At 71, director Michael Apted feels he's far from finished working in film -- though it gets increasingly difficult to make the kind of movies he most wants to make.

Still, having received the Lifetime Achievement Award from the Dubai International Film Festival this week, Apted appreciates the fact that the festival sees his career as something to celebrate.

"It's very thrilling," Apted, 71, says, relaxing on a couch on an oceanview veranda at the Al Qasr hotel at Madinat Jumeirah. "It's nice to see people look at my films as a body of work, instead of having just gone from film to film. It's an acknowledgement that I've been doing this for some time -- and here they are.

"This business is so fast-moving that people forget what you did last year, let alone 40 years ago. But this means they're looking at the whole picture, that what you did 10 or 20 years ago still has value. It's a slightly bigger view of who I am."
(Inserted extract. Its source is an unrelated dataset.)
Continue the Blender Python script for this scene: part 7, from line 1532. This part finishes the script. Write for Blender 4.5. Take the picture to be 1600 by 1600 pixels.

The British-born Apted, who lives in California, started his career in Britsh television in the 1960s, first as a researcher, then as a director of shows such as Coronation Street, before moving into films with The Triple Echo in 1972. He went on to direct Coal Miner's Daughter, Gorillas in the Mist and Nell, among others -- all films whose female stars earned Oscar nominations (Sissy Spacek won her Oscar for Coal Miner).

"I've begun to see themes in the work more recently," Apted says. "There's a pattern -- most obviously my interest in women's issues. I don't say, 'I'm going to make a film about this subject.' But I'm instinctively drawn to the subject without seeing the bigger picture. And, actually, the biggest change in my lifetime has been the changing role of women in society.